Write each line of the material exactly as given, from the top through the line that contains "pole(556, 204, 190, 'power", and omit all pictures.

· · · ·

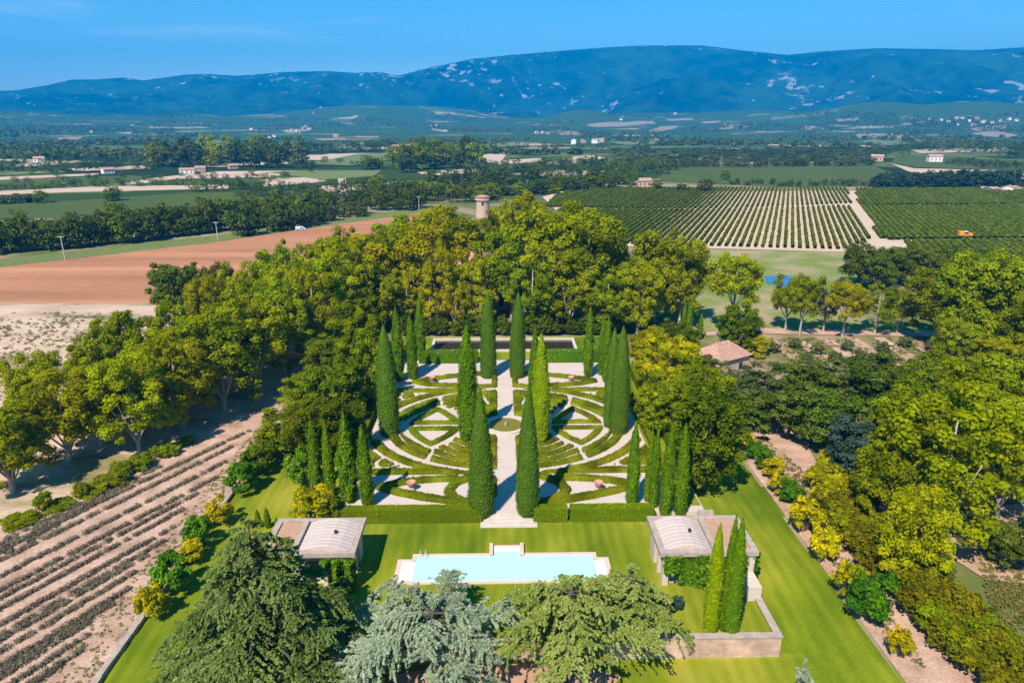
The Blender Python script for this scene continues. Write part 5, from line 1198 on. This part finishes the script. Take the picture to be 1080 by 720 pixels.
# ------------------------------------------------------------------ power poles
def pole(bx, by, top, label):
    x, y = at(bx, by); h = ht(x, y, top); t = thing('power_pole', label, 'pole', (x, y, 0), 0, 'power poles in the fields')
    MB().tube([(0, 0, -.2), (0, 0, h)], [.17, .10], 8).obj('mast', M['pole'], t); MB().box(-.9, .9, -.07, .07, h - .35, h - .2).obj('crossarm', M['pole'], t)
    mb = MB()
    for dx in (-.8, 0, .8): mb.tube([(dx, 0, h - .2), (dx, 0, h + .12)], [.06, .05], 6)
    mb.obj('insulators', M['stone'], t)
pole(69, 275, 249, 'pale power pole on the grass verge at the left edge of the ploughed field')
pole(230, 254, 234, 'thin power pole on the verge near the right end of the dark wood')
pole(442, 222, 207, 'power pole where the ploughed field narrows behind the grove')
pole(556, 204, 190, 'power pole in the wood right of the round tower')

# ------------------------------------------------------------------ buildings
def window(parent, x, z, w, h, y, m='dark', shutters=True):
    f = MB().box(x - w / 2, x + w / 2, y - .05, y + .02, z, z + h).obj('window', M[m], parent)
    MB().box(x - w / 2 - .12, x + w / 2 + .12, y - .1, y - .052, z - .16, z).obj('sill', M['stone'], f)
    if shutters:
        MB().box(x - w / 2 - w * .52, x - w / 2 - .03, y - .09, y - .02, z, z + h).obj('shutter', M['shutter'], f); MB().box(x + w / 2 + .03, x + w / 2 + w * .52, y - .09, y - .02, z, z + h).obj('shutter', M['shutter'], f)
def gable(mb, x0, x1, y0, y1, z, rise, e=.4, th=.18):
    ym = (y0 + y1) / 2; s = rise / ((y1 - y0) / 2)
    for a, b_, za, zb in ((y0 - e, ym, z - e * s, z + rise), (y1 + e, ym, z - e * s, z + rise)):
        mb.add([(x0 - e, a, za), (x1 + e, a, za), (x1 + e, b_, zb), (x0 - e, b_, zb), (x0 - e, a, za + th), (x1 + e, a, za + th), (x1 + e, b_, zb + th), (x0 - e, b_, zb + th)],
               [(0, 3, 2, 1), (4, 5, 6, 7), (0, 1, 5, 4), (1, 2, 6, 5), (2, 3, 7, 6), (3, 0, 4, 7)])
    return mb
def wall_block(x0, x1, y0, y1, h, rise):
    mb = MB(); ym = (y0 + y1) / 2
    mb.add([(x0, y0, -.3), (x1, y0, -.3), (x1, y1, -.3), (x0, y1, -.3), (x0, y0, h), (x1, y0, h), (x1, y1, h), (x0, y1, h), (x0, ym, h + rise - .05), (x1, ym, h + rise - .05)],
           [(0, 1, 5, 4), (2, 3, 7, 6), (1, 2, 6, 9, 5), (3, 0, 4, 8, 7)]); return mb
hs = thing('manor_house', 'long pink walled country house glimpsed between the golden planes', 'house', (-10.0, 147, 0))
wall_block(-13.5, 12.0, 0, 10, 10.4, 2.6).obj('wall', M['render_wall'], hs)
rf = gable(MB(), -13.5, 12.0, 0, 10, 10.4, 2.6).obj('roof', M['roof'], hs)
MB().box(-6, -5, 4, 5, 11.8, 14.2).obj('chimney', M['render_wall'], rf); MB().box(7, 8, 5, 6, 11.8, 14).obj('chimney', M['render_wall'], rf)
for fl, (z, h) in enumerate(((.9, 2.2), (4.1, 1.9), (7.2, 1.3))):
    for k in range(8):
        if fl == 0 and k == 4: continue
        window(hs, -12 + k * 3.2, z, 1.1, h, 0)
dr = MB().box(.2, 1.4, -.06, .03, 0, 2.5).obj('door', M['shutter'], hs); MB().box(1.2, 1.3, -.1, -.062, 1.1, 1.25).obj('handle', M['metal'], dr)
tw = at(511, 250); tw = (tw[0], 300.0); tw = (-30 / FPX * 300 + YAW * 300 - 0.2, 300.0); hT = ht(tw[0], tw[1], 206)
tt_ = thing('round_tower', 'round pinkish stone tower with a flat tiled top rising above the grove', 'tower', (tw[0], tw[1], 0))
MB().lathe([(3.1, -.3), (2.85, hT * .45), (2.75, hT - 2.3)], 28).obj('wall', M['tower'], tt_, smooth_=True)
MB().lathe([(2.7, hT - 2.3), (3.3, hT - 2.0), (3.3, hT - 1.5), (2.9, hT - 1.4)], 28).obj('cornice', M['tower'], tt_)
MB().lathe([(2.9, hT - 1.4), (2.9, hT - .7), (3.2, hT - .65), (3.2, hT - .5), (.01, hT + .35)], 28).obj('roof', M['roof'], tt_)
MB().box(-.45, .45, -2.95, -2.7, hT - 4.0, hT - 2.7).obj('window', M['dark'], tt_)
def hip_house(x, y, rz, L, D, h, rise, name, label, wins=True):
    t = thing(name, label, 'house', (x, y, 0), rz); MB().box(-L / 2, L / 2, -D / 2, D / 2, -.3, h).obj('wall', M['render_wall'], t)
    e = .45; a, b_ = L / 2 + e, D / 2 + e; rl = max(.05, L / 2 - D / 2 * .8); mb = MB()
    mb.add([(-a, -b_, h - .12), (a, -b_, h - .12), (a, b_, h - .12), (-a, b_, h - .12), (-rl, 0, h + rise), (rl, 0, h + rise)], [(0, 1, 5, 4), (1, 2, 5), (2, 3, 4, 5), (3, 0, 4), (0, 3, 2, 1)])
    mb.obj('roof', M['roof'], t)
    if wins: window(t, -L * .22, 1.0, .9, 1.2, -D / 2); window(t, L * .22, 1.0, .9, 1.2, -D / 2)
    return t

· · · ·

Response:
The Blender Python script for this scene continues. Write part 5, from line 1198 on. This part finishes the script. Take the picture to be 1080 by 720 pixels.
# ------------------------------------------------------------------ power poles
def pole(bx, by, top, label):
    x, y = at(bx, by); h = ht(x, y, top); t = thing('power_pole', label, 'pole', (x, y, 0), 0, 'power poles in the fields')
    MB().tube([(0, 0, -.2), (0, 0, h)], [.17, .10], 8).obj('mast', M['pole'], t); MB().box(-.9, .9, -.07, .07, h - .35, h - .2).obj('crossarm', M['pole'], t)
    mb = MB()
    for dx in (-.8, 0, .8): mb.tube([(dx, 0, h - .2), (dx, 0, h + .12)], [.06, .05], 6)
    mb.obj('insulators', M['stone'], t)
pole(69, 275, 249, 'pale power pole on the grass verge at the left edge of the ploughed field')
pole(230, 254, 234, 'thin power pole on the verge near the right end of the dark wood')
pole(442, 222, 207, 'power pole where the ploughed field narrows behind the grove')
pole(556, 204, 190, 'power pole in the wood right of the round tower')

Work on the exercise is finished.